Por que essa longa peroração?
Pois foi exatamente o que senti nos últimos meses acompanhando debates e discussões a respeito da Operação Lava Jato, enfim extinta formalmente em decorrência do processo de “correção de rumos” no MPF que o procurador-geral da República, Augusto Aras, encampou ao assumir o cargo.
Grande parte dos argumentos dos envolvidos nas discussões concentrava-se em eventuais desvios ou exageros cometidos ao longo dos processos conduzidos pela força-tarefa sediada em Curitiba, constituída por membros do Ministério Público Federal (MPF), da Polícia Federal (PF) e da Receita Federal, criada há quase sete anos, e não no extraordinário benefício trazido ao Brasil e à imagem externa do país em razão dos resultados atingidos no combate à corrupção e à impunidade de figuras poderosas da política e dos negócios, que, até então, sentiam-se acima da lei e da ordem.
Na minha perspectiva – que pode perfeitamente estar equivocada – tratava-se de uma clara confusão entre o essencial, que era tornar o Brasil um país melhor por meio de um duro combate à corrupção e à impunidade, e o acessório, representado por eventuais exageros praticados pelos membros da força-tarefa na tentativa de chegar ao objetivo maior.

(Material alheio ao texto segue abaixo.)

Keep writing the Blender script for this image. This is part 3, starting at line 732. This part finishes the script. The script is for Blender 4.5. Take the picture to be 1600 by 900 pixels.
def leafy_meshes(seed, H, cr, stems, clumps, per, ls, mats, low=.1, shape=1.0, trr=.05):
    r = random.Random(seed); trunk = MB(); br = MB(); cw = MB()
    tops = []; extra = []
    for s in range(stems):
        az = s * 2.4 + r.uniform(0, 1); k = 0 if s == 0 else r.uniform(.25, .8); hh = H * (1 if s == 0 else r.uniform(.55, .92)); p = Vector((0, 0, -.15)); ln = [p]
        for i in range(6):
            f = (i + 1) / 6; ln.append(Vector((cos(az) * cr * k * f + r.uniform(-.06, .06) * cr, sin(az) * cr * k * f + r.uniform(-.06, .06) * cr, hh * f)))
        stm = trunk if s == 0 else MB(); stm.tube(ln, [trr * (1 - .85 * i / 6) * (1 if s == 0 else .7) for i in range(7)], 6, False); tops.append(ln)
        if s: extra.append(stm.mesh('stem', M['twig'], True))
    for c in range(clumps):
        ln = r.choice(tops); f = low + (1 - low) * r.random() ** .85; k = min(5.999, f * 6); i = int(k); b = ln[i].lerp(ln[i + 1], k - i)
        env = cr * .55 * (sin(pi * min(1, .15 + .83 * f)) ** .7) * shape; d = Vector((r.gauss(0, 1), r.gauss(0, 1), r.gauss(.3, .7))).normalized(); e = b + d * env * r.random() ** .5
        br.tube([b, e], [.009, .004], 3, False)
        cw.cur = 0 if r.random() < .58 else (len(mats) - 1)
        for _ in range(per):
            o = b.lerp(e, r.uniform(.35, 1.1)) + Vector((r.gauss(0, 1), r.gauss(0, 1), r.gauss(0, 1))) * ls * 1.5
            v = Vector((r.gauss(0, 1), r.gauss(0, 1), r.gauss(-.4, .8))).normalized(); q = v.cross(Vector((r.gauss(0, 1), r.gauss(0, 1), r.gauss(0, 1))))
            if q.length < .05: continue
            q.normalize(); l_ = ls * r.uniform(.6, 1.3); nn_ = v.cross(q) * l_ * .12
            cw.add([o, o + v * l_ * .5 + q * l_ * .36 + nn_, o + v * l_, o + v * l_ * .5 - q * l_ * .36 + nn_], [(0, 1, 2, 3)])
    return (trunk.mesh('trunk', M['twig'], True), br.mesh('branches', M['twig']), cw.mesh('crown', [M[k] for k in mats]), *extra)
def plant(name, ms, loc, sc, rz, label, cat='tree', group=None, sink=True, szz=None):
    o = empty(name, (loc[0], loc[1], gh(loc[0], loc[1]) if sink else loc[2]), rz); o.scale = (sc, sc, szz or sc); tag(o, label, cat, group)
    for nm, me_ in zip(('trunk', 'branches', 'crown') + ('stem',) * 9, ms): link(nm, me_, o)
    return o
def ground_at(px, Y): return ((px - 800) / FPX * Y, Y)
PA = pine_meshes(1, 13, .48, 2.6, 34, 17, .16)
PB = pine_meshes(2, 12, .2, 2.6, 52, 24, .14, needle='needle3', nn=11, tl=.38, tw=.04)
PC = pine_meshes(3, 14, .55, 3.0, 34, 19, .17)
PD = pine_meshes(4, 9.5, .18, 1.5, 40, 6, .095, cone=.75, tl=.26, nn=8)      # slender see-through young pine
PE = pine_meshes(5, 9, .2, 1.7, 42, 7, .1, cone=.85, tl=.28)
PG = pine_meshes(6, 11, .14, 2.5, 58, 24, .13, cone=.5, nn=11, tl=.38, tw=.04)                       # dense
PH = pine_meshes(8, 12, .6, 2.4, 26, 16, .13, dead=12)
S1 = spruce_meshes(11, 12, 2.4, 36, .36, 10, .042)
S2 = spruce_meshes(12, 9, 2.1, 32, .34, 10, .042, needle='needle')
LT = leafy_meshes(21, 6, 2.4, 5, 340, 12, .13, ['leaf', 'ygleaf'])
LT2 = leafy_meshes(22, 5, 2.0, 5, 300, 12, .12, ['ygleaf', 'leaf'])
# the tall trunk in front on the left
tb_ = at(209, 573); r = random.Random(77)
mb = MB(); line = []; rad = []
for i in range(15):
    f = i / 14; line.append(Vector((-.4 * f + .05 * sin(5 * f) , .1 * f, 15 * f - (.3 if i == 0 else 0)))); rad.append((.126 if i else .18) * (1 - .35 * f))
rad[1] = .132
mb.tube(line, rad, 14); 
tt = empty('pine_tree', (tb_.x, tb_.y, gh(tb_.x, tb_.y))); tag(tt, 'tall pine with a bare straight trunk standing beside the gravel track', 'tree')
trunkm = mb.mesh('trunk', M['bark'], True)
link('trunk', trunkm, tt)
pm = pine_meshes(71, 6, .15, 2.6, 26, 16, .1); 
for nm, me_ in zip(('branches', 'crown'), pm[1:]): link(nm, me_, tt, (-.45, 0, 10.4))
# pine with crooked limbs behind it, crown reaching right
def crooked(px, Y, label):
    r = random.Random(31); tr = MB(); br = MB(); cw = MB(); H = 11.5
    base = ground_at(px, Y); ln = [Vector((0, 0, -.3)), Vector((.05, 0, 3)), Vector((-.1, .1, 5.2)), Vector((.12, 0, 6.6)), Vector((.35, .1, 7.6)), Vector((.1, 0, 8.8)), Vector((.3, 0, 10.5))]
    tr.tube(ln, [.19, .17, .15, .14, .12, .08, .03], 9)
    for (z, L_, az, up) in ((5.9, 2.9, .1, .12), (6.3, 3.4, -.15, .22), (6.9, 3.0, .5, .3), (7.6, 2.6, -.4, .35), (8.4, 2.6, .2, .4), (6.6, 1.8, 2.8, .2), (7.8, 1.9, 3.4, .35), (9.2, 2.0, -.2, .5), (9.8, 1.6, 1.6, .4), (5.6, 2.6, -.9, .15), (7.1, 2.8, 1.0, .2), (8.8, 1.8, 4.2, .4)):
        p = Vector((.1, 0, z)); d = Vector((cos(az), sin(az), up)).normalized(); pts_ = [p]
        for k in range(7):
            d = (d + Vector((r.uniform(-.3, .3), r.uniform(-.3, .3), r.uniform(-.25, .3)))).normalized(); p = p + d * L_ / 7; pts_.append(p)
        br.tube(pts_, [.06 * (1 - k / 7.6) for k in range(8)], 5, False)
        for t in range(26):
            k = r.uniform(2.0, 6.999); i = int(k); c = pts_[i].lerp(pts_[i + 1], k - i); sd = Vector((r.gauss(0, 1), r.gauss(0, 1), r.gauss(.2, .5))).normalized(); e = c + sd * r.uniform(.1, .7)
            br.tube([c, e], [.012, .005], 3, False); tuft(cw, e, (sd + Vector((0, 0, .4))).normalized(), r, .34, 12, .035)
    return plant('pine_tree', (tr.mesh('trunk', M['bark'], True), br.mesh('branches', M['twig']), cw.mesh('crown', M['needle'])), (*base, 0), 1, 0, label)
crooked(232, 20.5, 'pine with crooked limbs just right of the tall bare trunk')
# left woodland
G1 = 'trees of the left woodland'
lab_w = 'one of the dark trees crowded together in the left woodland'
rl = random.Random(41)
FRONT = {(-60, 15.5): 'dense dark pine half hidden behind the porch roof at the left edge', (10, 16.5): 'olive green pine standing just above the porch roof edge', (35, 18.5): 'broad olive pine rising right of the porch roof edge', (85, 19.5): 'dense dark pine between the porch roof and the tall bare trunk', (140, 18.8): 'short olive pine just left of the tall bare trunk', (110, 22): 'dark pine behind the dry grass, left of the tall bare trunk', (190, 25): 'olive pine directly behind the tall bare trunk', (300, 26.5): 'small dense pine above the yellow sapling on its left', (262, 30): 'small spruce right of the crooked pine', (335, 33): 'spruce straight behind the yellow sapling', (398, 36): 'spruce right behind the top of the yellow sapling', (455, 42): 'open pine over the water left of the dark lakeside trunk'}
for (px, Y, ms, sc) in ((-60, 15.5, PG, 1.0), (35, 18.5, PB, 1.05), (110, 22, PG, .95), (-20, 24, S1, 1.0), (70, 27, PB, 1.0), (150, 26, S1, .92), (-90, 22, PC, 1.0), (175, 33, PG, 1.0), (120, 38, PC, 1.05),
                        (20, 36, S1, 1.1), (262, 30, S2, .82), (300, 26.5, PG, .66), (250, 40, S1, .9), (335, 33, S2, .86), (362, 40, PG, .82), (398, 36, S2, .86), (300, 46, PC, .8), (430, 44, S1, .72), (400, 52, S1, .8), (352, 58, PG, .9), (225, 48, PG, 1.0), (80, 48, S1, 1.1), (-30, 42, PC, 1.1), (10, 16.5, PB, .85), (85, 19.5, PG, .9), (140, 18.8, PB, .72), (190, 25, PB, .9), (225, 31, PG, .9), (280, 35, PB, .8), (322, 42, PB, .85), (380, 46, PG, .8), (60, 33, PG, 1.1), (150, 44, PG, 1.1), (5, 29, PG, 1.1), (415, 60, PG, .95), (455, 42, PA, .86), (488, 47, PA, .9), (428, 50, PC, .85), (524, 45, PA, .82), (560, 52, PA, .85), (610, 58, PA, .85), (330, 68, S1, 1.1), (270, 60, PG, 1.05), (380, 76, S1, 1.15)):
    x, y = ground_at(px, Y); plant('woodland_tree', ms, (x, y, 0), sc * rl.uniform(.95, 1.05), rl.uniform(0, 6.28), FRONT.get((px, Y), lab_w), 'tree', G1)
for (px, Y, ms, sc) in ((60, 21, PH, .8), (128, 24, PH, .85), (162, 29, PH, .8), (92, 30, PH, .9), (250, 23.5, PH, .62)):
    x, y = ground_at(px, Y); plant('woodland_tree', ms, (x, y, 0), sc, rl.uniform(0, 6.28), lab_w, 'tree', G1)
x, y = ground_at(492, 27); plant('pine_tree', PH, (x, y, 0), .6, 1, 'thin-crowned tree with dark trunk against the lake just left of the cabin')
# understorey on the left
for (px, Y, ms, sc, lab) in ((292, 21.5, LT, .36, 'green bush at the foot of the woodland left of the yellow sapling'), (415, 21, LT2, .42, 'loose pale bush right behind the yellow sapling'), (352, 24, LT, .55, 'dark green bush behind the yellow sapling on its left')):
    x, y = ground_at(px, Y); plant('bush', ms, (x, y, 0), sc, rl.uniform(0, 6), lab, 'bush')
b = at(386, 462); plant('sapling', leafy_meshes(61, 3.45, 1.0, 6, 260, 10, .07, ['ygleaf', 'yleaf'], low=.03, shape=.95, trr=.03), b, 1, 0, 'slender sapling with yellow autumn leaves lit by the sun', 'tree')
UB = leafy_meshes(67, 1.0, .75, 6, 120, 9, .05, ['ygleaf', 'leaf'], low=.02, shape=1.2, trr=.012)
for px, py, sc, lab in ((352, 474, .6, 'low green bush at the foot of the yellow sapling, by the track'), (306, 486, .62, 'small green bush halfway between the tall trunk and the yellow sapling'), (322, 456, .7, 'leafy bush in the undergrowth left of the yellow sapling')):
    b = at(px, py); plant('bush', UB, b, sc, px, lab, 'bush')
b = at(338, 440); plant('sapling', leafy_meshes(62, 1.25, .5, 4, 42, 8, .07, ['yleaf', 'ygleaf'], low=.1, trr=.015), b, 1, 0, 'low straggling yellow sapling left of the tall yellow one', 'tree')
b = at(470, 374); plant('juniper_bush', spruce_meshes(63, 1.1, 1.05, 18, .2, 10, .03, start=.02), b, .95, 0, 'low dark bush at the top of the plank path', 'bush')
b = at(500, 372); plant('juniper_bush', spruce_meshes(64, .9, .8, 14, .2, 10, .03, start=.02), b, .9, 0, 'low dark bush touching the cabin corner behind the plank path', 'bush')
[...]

Diante disso, não me causou surpresa a decisão da extinção da Operação Lava Jato. Afinal, parece-me claro que, além dos alegados eventuais desvios e exageros, pesaram muito mais os interesses de políticos – tanto do governo como da oposição – e de empresários punidos ou ameaçados de o serem graças ao trabalho da força-tarefa.
Resta-me a esperança de que o combate à corrupção não seja interrompido com a extinção da Operação Lava Jato, como foi prometido pelo procurador-geral, que afirmou que os casos em andamento sob os cuidados da antiga força-tarefa continuarão a ser investigados, mas sem dedicação exclusiva dos procuradores que compunham a força-tarefa de Curitiba, os quais, desde o dia 1.º de fevereiro, passaram a fazer parte do Grupo de Atuação Especial de Combate ao Crime Organizado (Gaeco) criado no MPF do Paraná.
Caso isso não ocorra, chegarei à triste conclusão de que, uma vez mais, prevaleceram os interesses daqueles que não estão nem um pouco preocupados com o aperfeiçoamento das nossas instituições e com a construção de um país mais sério.
Luiz Alberto Machado é economista, mestre em Criatividade e Inovação, e conselheiro do Instituto Fernand Braudel de Economia Mundial.